Idéalement, la sensibilisation devrait viser à promouvoir le respect des droits de la personne, la tolérance à l’égard des différences et les dégoûts vis-à-vis la discrimination et ses manifestations des atrocités afin d'empêcher la transmission de ses derniers de génération en génération.

 

Reconnaissance

Le Comité a trouvé intéressante la proposition faite par la Ukrainian Canadian Civil Liberties Association et consistant à créer un Livre canadien des morts pour immortaliser les victimes de génocides ou de crimes contre l’humanité. Le passé des peuples du Canada recèle de nombreux événements traumatiques qui ne se sont toutefois pas tous produits au XXe siècle et qui ne correspondent pas tous à la définition moderne du génocide ou du crime contre l’humanité.

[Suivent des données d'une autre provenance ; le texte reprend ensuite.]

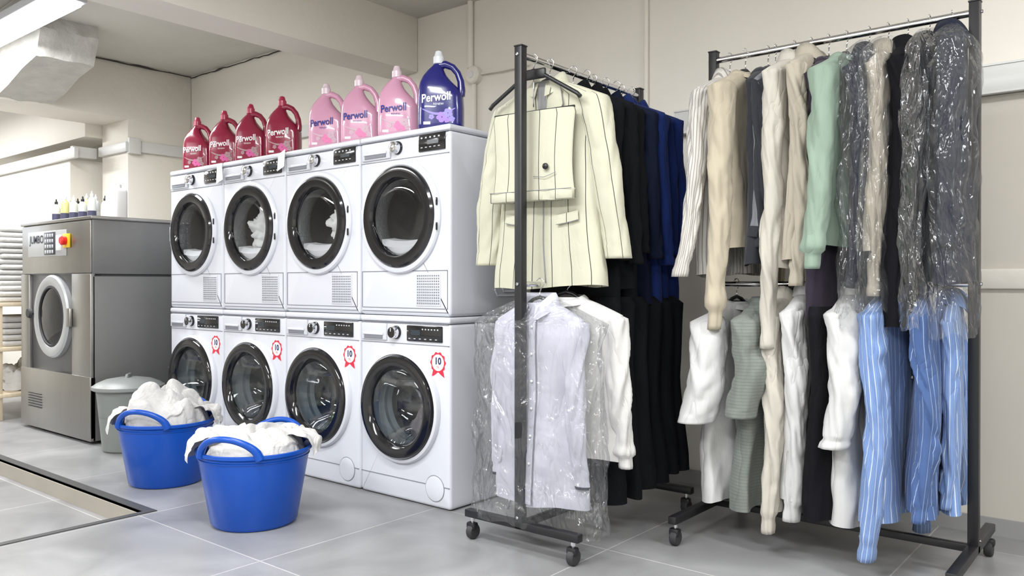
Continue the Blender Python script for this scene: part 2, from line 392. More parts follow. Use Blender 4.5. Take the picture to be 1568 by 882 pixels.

Le Comité est sensible à la nécessité d’une réconciliation entre Canadiens de confessions religieuses et d’origines ethniques différentes et le besoin de savoir et de se souvenir. Cette question pourrait être étudiée par le ou les centres suggérés plus haut.

 

Conclusion

Nombre de témoins entendus ont exprimé leur appréciation relativement au projet de loi C-224, y voyant un excellent point de départ. C'est dans cet esprit que le comité offre quelques pistes susceptibles d'y donner une suite respectueuse, à la poursuite des objectifs et de ce projet de loi, qui sont la recherche, l'éducation et la mémoire des victimes des génocides et des crimes contre l'humanité.

Un exemplaire des procès-verbaux pertinents du Comité permanent du patrimoine canadien (Séances no 37, 38, 40 et 41, qui comprent le présent rapport) est déposé.